Not content with the Jungfraujoch and Lugano, we set out the following day on another epic scenic trip, this time to Bettmeralp in the Upper Rhone Valley, a synthetic village of modern Swiss chalets devoted to the tourist dollar. However, the place has one great advantage going for it: gorgeous views. Once again we had to travel via Visp and Brig to our destination, but this time on the Gotthardbahn Line, home to the renowned Glacier Express between Zermatt and St Moritz. However, we only went two stops beyond Brig before leaving the train and catching the cable car up the mountain-side in two stages. Bettmeralp had one of the few cable cars still operating in the off-season. The following four pictures show the ride up the mountain, with the scenery getting ever more stunning.





The next few pictures show grand views at the top. The first looks SE though the village.


The second shows the Bettmerhorn, NE of the village.


The third looks NE towards the local chapel.


The fourth shows the newly constructed travelator designed to accommodate patrons standing on skis.


The fifth looks SW towards the high Alps, with the Rhone in the trough below.


The sixth shows the conical Matterhorn looming over the mountains in the centre-right.


And the seventh also shows the Matterhorn in the distance with the Weissmies (at 4000+m) to the right. Phil's chalet lies west of this mountain.


Don't you agree this is lovely?

AS

A Brush With Italy

During our recent visit to Switzerland, we undertook numerous forays across the country. One such trip entailed the transit of Italy to the Italianate Swiss city of Lugano close to the country's southern border. The trip experienced some glorious scenery and a substantial cultural shifts! As with all trips from Saas Grund, we first had to travel by bus for 50 minutes down an often steep and winding, but visually brilliant trial to Visp and on to the railway station at Brig.


The first picture above shows the entrenched lower Saas Valley tumbling towards the Upper Rhone Valley running right to left in the background. Behind the Rhone lies the wall of the Bernese Oberland. Visp is hidden deep in the Rhone Valley out of view and the picturesque village in the foreground is Stalden, which has huge vertical extension between highest and lowest points. At Brig we caught the express to Milan. Immediately on leaving the station the train plunged into the famous Simplon tunnel, one of numerous passages from northern Europe to Italy. Somewhere in the middle of the tunnel we left Switzerland and entered the EU, though border protection was skimpy. The train then wound down the steep valley to Domodossola pictured below. The third picture looks across Domodossola towards the Swiss border.



From Domodossola we caught a neat little mountain train whose coaches had panoramic windows.
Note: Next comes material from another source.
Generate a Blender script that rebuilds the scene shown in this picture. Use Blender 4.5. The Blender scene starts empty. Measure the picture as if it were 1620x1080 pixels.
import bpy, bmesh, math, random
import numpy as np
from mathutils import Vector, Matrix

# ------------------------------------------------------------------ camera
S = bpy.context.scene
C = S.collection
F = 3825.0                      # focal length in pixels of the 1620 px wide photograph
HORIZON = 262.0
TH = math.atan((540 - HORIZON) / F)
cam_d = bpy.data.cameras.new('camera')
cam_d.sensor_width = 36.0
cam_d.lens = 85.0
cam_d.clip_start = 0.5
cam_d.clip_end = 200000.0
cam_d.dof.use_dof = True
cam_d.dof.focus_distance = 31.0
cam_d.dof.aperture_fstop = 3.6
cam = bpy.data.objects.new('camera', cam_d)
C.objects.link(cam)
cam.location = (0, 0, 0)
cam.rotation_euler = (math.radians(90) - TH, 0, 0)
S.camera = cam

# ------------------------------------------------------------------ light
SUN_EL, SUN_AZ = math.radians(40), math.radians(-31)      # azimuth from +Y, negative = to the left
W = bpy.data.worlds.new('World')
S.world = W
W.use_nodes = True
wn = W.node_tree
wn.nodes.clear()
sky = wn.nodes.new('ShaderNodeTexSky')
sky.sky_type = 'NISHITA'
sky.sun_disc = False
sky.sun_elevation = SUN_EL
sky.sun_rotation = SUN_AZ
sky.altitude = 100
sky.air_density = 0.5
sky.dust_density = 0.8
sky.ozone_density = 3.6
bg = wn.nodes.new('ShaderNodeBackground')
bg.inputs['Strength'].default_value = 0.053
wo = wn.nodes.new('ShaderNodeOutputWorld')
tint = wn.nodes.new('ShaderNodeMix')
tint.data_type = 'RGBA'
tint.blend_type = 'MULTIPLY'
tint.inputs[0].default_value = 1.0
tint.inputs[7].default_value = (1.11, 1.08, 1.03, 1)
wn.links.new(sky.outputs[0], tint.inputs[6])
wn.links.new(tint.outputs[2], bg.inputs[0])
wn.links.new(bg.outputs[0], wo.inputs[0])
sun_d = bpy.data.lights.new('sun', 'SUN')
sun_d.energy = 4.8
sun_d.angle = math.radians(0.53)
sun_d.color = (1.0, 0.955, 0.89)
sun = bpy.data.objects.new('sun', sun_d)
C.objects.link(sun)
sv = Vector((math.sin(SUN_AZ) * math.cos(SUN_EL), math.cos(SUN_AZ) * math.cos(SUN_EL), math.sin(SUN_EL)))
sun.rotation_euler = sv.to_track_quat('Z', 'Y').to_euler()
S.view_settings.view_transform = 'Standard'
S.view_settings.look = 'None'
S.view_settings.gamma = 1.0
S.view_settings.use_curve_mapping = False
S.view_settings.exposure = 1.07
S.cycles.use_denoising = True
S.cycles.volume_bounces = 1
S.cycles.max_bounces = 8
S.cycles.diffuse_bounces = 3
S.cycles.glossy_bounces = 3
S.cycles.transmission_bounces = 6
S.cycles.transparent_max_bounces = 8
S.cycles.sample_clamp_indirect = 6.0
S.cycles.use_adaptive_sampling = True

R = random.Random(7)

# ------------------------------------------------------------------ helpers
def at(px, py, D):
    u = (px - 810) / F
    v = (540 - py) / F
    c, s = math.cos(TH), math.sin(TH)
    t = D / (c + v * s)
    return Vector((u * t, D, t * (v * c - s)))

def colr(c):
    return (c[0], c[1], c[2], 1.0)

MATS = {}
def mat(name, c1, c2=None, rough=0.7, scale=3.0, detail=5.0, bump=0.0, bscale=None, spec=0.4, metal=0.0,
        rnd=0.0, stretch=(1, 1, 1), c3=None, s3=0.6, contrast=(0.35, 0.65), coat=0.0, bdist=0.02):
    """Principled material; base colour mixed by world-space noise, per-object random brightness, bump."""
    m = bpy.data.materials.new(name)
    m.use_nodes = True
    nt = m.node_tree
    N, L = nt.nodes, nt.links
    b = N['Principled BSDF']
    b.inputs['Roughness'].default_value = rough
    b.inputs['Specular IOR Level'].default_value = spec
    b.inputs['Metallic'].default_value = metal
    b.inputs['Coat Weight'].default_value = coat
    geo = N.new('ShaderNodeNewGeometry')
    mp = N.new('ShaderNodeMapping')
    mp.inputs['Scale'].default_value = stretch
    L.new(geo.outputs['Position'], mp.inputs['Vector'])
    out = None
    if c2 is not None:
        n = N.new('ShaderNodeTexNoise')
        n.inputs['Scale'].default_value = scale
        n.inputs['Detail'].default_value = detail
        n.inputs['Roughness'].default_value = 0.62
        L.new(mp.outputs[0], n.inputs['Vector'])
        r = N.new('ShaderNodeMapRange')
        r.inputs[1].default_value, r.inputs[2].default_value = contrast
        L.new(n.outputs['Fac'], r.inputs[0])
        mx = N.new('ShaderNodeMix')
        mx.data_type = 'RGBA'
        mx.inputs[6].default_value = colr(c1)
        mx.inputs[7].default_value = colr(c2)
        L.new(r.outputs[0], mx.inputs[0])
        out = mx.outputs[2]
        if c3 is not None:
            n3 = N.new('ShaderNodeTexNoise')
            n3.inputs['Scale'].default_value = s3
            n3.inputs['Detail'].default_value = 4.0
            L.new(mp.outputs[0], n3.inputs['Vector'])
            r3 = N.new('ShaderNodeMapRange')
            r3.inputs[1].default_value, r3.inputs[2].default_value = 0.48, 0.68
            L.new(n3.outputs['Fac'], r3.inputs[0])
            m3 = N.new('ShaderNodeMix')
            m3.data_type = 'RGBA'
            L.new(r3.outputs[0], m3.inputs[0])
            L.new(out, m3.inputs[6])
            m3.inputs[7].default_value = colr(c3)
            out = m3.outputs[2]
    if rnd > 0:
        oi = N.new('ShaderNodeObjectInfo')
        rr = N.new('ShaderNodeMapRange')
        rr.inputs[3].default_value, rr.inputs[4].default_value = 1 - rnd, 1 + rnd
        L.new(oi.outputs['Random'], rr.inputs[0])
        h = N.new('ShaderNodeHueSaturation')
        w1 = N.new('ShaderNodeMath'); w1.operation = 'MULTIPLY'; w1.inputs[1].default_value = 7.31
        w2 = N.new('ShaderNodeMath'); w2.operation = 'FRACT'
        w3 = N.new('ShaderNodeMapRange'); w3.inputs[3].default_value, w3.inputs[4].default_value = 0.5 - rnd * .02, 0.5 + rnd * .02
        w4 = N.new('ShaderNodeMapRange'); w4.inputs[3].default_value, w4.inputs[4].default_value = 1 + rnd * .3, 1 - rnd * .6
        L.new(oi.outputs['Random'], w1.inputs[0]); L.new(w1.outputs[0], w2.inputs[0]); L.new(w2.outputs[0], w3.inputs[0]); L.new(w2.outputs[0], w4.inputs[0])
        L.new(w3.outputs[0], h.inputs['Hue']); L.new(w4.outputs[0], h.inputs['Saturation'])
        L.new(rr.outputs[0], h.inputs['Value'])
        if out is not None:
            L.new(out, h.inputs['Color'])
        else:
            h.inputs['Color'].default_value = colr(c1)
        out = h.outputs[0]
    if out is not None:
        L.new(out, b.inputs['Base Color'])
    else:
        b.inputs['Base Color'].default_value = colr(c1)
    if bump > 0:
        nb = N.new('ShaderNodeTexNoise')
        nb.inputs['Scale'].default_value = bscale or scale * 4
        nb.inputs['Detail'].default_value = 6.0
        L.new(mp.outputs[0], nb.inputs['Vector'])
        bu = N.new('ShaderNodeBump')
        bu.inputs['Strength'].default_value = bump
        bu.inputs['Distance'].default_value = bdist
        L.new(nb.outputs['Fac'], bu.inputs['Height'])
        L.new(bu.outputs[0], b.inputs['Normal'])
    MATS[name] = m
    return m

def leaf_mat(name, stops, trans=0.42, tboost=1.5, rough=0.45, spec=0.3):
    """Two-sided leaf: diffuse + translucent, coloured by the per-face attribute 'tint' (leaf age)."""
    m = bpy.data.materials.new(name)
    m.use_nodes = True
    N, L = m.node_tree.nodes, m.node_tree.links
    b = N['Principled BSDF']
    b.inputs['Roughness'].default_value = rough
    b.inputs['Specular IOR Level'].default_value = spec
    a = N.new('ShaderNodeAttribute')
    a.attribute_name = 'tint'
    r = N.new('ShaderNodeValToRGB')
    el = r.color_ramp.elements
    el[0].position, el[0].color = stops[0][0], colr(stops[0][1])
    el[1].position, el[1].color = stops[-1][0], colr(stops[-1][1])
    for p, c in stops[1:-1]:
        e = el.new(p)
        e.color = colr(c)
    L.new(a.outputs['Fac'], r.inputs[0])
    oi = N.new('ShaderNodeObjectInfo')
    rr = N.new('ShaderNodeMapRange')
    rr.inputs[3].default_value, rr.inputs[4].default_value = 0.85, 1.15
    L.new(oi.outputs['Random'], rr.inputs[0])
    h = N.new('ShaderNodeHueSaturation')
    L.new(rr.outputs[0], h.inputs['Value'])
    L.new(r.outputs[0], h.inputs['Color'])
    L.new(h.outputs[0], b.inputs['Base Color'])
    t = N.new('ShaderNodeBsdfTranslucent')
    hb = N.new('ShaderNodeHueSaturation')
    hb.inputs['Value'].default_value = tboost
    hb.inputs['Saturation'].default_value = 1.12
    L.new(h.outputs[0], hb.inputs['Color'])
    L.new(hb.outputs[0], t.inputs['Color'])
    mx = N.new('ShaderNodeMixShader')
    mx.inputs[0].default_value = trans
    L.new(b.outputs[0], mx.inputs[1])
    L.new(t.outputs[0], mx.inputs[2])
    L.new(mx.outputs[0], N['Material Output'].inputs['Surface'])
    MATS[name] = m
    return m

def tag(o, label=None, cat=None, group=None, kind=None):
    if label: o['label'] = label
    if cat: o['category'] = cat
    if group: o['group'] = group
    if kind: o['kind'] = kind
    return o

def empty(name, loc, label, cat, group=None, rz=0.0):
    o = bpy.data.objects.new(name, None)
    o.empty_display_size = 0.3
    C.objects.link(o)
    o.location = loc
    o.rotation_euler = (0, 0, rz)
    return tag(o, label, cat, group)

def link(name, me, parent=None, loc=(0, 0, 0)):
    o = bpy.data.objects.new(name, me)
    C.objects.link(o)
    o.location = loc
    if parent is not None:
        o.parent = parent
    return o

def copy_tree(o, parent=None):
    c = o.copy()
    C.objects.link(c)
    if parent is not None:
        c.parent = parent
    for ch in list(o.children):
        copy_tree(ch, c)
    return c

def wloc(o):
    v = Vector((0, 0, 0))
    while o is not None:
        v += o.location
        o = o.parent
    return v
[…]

The line wound steeply upwards through beautiful Italian countryside like that shown in the first two slides below. Have a look at the lush deciduous vegetation backed by snow-capped mountains



Then the line headed down through the Swiss border through scenery like that shown below - past vineyards atop gorges with fast-flowing water. Eventually we reached Locarno - famous for hosting international discussions about the future political landscape of Europe post WW 1.



Then it was on to the city of Lugano, which Phil and I selected to mark the 50th anniversary of our first visit there in 1962! Back then I thought Lugano an exceptional place. And so it was this time around. I'm sure you'll agree that the pictures below show a picturesque, stylish and urbane place draping the shores of Lake Lugano.








The dude on the plinth is, of course, one William Tell. After some energetic sight-seeing, dining and shopping, we headed back the same route - four trains and a bus - well satisfied with our day out!